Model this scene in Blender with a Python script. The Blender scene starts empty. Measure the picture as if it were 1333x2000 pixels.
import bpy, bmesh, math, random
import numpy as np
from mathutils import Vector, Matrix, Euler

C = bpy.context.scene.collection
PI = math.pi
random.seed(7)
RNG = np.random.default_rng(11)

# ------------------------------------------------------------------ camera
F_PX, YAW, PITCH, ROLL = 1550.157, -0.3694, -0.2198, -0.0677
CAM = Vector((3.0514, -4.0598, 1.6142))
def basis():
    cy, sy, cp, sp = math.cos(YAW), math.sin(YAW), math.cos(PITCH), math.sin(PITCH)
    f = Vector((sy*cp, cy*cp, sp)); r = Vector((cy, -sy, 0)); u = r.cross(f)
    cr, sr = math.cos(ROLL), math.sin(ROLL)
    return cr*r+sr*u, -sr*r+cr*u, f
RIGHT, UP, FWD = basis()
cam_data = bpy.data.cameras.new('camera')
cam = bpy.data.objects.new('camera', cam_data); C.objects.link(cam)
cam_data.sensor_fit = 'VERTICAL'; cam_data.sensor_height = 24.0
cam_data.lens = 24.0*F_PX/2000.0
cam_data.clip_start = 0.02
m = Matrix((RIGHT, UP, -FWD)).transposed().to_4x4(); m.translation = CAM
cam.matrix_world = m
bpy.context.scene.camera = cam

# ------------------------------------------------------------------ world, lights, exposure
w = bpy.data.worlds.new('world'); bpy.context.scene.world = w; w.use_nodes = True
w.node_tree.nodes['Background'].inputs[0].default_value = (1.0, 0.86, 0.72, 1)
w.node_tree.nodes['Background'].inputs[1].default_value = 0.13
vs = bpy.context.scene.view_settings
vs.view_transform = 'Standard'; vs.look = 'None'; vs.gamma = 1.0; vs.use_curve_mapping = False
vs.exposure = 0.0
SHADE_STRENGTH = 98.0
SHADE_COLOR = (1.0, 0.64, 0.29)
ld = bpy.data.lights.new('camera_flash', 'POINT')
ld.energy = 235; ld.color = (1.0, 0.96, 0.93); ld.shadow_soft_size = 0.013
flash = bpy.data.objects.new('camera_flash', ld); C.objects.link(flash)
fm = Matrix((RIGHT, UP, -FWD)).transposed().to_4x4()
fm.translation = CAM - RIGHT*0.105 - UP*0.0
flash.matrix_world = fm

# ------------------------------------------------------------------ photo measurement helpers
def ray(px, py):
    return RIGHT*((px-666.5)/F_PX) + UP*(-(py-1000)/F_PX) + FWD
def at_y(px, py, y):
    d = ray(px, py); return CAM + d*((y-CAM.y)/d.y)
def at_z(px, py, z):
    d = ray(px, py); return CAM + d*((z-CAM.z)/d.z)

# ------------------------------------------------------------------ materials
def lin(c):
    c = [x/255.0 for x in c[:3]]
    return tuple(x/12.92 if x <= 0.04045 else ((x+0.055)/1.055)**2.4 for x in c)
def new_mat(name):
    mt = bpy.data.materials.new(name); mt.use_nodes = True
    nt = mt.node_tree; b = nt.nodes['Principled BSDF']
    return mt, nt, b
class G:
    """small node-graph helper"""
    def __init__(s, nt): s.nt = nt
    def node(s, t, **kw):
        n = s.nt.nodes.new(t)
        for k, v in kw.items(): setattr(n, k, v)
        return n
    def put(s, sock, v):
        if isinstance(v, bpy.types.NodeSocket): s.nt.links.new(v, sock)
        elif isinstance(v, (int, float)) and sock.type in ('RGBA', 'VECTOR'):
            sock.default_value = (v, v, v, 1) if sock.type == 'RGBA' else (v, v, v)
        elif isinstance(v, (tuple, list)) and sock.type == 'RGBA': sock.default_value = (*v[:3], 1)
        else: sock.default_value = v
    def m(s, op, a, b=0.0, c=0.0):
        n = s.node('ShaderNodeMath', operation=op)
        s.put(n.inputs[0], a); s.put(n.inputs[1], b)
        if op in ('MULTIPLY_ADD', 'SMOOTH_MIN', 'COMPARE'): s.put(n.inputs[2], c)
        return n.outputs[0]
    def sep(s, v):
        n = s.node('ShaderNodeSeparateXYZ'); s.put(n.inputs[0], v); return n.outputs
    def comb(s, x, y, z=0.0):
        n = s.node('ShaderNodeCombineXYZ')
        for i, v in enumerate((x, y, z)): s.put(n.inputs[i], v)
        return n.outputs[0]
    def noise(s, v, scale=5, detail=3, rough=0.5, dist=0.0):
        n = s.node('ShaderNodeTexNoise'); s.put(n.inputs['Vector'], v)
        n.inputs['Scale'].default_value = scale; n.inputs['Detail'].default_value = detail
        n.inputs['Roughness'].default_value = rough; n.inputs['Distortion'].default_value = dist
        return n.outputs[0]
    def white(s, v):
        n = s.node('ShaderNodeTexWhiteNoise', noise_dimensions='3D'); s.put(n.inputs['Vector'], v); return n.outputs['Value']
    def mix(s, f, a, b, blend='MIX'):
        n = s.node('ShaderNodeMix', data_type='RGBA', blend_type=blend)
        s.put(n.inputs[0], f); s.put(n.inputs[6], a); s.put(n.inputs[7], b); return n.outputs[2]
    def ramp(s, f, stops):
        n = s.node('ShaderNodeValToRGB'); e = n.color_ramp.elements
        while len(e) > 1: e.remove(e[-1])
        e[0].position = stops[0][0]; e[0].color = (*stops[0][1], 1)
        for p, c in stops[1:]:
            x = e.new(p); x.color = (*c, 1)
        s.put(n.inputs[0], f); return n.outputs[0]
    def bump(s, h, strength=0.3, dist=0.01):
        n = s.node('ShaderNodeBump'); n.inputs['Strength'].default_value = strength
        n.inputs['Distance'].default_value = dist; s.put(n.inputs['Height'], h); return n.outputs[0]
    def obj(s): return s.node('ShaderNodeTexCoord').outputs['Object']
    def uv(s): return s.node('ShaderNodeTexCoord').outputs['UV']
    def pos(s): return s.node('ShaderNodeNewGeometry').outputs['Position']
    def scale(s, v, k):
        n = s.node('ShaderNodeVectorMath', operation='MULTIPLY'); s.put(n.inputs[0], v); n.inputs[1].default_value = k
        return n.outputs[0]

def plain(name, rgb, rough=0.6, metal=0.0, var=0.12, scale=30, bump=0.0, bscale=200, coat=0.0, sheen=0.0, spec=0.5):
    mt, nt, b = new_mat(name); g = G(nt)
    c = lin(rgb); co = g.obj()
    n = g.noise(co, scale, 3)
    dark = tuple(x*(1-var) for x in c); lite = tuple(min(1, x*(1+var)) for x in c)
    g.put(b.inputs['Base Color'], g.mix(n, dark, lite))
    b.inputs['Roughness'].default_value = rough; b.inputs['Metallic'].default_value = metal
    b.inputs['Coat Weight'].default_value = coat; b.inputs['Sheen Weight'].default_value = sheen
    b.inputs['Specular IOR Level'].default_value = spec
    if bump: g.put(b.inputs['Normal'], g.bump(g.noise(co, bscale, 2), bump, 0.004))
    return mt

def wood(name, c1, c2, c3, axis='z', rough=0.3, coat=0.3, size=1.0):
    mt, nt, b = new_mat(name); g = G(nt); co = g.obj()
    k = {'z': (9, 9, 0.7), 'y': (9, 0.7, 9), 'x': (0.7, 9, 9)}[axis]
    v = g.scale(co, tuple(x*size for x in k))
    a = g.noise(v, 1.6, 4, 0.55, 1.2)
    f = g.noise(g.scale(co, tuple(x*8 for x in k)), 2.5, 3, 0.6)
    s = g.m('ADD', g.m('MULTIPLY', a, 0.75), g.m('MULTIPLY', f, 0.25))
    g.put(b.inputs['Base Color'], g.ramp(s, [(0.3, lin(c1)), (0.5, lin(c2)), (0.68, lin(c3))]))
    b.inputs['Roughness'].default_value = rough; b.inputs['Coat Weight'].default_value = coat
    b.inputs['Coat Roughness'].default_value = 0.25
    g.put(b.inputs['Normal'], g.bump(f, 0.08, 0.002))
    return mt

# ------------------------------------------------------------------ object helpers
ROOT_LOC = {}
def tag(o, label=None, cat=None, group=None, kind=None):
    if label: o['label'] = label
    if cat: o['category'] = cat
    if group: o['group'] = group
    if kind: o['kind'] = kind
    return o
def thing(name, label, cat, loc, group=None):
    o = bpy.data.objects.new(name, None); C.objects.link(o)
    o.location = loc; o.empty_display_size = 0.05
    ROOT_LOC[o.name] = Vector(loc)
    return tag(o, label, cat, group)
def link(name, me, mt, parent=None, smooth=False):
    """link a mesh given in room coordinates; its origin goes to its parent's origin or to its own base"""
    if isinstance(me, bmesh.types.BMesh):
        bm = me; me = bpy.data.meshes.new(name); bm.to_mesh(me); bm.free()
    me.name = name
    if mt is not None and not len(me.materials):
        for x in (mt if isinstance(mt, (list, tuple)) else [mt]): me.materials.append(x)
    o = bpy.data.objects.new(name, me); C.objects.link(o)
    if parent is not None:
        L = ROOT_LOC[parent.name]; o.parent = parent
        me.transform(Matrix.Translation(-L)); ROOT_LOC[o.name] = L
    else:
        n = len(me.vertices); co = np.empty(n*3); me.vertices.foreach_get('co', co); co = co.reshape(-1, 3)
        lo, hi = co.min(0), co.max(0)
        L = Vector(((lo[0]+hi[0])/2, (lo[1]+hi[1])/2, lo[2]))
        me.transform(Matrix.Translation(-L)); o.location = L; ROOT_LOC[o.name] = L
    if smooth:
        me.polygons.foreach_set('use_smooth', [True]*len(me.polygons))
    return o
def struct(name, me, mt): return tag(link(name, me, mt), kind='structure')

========

Stated task:
From the first line of the data through the line with "RNG = np.random.default_rng(11)", quote each line exactly and add nothing else.

Final result:
Model this scene in Blender with a Python script. The Blender scene starts empty. Measure the picture as if it were 1333x2000 pixels.
import bpy, bmesh, math, random
import numpy as np
from mathutils import Vector, Matrix, Euler

C = bpy.context.scene.collection
PI = math.pi
random.seed(7)
RNG = np.random.default_rng(11)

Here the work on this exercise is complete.